ENTRIES:
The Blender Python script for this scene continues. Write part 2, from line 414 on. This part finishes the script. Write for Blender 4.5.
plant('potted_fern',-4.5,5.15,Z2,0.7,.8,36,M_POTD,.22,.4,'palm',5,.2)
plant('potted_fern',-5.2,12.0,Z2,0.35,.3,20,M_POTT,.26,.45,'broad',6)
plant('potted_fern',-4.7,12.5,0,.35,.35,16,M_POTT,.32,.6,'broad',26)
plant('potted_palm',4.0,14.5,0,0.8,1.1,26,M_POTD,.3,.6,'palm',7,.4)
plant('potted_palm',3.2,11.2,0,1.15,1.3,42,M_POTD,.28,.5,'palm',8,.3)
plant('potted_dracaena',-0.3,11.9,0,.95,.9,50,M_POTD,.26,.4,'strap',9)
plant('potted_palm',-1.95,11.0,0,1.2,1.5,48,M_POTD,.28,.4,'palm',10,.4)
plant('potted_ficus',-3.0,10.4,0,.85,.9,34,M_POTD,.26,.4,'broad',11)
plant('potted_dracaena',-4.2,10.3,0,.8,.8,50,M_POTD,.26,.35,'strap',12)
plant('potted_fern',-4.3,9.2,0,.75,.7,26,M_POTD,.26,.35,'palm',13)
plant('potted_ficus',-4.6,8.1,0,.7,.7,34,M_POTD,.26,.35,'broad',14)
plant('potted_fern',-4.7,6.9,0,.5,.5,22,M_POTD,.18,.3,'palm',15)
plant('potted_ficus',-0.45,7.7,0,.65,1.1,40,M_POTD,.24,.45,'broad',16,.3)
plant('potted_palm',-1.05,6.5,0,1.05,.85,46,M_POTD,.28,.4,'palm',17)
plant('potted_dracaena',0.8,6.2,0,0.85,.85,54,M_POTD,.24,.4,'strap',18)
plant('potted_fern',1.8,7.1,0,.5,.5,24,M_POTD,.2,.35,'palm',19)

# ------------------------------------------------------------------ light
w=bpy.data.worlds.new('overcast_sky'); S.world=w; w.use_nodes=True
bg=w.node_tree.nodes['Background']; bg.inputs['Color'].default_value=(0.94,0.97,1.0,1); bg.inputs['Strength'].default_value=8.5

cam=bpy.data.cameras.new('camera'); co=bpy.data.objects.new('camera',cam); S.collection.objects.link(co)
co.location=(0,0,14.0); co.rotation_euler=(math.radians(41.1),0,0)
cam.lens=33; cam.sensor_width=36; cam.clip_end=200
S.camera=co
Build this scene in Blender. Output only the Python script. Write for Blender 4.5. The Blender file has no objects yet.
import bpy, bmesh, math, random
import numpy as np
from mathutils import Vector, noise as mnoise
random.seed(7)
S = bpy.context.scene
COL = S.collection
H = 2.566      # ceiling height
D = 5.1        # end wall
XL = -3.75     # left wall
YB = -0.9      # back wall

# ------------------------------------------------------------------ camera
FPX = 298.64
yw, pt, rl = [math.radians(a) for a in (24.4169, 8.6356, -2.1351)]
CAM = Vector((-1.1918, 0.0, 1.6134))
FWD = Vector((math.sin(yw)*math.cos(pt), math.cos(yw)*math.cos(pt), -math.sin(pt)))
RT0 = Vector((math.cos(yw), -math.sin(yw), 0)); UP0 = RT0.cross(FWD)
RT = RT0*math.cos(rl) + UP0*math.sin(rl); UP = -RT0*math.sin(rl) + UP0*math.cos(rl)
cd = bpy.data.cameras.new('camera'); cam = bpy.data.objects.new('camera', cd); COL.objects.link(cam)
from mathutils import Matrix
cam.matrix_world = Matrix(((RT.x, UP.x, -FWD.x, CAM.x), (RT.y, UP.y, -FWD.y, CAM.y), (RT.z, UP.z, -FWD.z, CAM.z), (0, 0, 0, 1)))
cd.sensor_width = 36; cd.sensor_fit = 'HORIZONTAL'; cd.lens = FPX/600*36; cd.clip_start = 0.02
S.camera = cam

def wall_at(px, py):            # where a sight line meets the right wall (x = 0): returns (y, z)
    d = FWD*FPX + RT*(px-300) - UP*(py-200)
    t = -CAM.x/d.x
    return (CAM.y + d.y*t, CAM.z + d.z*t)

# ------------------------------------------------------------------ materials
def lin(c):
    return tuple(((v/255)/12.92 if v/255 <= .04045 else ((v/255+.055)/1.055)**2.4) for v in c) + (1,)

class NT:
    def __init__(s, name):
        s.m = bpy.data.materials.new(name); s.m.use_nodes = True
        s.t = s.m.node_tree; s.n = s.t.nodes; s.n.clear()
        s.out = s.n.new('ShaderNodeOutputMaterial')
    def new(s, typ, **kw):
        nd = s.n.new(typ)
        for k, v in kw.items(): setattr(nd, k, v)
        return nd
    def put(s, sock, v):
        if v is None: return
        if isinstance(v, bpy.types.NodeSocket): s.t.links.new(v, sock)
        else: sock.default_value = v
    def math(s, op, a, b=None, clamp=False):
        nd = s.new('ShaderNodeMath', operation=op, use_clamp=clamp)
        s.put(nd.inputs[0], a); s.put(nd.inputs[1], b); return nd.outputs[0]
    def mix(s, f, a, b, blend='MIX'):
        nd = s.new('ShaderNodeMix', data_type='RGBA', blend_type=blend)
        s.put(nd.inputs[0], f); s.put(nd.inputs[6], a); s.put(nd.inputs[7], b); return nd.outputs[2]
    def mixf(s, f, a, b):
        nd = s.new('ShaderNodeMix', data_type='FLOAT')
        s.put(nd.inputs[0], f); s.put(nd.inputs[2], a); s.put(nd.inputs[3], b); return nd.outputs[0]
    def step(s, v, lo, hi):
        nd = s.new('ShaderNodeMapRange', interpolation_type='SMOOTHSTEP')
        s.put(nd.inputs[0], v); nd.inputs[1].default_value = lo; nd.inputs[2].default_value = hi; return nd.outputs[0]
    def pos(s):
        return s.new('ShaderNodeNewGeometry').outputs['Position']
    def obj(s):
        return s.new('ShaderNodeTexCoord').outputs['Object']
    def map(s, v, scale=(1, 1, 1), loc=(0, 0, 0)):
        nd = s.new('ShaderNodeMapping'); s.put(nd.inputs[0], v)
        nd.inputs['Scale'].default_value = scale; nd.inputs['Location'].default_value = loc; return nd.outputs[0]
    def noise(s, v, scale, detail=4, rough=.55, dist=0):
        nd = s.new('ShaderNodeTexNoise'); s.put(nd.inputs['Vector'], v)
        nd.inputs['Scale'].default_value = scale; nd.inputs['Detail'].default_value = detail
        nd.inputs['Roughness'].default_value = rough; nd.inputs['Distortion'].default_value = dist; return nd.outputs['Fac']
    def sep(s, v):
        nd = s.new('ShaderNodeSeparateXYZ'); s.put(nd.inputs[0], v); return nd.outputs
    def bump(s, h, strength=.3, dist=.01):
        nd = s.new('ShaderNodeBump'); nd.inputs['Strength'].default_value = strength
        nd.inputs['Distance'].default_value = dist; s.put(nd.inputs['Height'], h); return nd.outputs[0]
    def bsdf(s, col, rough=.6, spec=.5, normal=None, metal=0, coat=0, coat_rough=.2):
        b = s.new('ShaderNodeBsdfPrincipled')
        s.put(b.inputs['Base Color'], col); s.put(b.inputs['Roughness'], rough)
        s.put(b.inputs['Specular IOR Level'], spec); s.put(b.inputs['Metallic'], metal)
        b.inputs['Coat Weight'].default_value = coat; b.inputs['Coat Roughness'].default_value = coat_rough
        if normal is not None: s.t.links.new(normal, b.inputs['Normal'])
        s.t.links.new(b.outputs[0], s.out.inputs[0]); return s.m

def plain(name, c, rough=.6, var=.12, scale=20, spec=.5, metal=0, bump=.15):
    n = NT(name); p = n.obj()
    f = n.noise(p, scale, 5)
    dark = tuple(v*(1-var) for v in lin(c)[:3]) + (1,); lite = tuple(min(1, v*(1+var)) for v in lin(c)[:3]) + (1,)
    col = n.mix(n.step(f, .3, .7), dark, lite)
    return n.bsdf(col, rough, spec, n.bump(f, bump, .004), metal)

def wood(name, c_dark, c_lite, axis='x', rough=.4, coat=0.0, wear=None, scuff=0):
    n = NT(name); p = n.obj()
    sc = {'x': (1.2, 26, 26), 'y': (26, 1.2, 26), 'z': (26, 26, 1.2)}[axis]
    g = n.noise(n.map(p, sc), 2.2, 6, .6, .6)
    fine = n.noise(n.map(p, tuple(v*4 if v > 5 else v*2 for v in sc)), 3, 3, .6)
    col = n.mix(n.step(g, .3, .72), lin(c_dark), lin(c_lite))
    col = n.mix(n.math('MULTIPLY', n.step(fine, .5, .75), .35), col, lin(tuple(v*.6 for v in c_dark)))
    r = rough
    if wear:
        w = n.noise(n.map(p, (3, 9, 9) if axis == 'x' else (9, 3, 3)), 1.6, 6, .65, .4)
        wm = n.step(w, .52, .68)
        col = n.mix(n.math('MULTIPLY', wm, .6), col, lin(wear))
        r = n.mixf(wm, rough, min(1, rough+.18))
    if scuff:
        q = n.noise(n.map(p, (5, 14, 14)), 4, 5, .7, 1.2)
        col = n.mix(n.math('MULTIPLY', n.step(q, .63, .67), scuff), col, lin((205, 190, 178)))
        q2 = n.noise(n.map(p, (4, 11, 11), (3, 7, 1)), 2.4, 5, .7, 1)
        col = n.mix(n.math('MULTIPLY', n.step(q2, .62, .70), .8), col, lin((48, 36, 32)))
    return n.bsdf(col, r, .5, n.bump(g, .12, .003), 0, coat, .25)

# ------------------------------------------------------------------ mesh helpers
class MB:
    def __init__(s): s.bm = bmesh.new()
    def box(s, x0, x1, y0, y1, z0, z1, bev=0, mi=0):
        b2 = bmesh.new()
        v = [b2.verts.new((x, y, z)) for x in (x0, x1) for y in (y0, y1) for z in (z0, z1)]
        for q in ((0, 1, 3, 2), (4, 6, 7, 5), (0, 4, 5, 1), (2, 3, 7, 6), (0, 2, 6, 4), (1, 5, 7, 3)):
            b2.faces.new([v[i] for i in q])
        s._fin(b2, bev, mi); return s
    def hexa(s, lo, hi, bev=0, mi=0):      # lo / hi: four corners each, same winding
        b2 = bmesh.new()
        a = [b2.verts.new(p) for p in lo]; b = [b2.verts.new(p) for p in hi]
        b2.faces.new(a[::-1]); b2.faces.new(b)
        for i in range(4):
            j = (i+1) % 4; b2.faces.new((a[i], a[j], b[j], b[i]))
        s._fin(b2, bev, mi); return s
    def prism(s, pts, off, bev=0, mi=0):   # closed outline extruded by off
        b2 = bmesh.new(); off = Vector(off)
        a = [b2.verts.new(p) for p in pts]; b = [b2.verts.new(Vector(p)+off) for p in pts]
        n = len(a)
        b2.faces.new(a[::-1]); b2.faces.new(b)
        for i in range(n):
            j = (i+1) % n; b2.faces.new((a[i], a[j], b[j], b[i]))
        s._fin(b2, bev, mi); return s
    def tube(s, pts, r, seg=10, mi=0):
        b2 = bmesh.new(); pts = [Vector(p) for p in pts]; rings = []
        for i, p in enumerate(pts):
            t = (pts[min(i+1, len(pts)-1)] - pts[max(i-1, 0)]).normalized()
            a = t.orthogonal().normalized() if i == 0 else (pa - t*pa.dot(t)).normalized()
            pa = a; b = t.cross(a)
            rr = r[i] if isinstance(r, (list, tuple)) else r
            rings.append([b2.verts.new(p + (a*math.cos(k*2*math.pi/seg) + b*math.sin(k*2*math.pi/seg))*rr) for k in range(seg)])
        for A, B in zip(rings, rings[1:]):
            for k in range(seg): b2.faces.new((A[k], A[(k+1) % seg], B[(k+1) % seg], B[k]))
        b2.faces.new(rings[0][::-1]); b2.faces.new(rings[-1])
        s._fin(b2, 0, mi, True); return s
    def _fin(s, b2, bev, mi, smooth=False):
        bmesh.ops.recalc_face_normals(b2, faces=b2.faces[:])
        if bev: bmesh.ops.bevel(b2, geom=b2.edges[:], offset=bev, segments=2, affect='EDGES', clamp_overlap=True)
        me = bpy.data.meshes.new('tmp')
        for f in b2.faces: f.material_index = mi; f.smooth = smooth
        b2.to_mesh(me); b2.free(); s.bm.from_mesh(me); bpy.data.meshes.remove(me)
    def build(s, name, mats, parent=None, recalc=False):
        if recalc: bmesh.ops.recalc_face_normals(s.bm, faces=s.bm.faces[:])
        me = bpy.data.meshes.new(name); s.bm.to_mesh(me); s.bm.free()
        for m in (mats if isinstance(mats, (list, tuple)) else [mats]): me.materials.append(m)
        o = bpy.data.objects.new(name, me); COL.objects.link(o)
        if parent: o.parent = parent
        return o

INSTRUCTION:
Print the listing above from its first line through the line with "S.camera=co", and stop there.

RESPONSE TO THE TASK:
The Blender Python script for this scene continues. Write part 2, from line 414 on. This part finishes the script. Write for Blender 4.5.
plant('potted_fern',-4.5,5.15,Z2,0.7,.8,36,M_POTD,.22,.4,'palm',5,.2)
plant('potted_fern',-5.2,12.0,Z2,0.35,.3,20,M_POTT,.26,.45,'broad',6)
plant('potted_fern',-4.7,12.5,0,.35,.35,16,M_POTT,.32,.6,'broad',26)
plant('potted_palm',4.0,14.5,0,0.8,1.1,26,M_POTD,.3,.6,'palm',7,.4)
plant('potted_palm',3.2,11.2,0,1.15,1.3,42,M_POTD,.28,.5,'palm',8,.3)
plant('potted_dracaena',-0.3,11.9,0,.95,.9,50,M_POTD,.26,.4,'strap',9)
plant('potted_palm',-1.95,11.0,0,1.2,1.5,48,M_POTD,.28,.4,'palm',10,.4)
plant('potted_ficus',-3.0,10.4,0,.85,.9,34,M_POTD,.26,.4,'broad',11)
plant('potted_dracaena',-4.2,10.3,0,.8,.8,50,M_POTD,.26,.35,'strap',12)
plant('potted_fern',-4.3,9.2,0,.75,.7,26,M_POTD,.26,.35,'palm',13)
plant('potted_ficus',-4.6,8.1,0,.7,.7,34,M_POTD,.26,.35,'broad',14)
plant('potted_fern',-4.7,6.9,0,.5,.5,22,M_POTD,.18,.3,'palm',15)
plant('potted_ficus',-0.45,7.7,0,.65,1.1,40,M_POTD,.24,.45,'broad',16,.3)
plant('potted_palm',-1.05,6.5,0,1.05,.85,46,M_POTD,.28,.4,'palm',17)
plant('potted_dracaena',0.8,6.2,0,0.85,.85,54,M_POTD,.24,.4,'strap',18)
plant('potted_fern',1.8,7.1,0,.5,.5,24,M_POTD,.2,.35,'palm',19)

# ------------------------------------------------------------------ light
w=bpy.data.worlds.new('overcast_sky'); S.world=w; w.use_nodes=True
bg=w.node_tree.nodes['Background']; bg.inputs['Color'].default_value=(0.94,0.97,1.0,1); bg.inputs['Strength'].default_value=8.5

cam=bpy.data.cameras.new('camera'); co=bpy.data.objects.new('camera',cam); S.collection.objects.link(co)
co.location=(0,0,14.0); co.rotation_euler=(math.radians(41.1),0,0)
cam.lens=33; cam.sensor_width=36; cam.clip_end=200
S.camera=co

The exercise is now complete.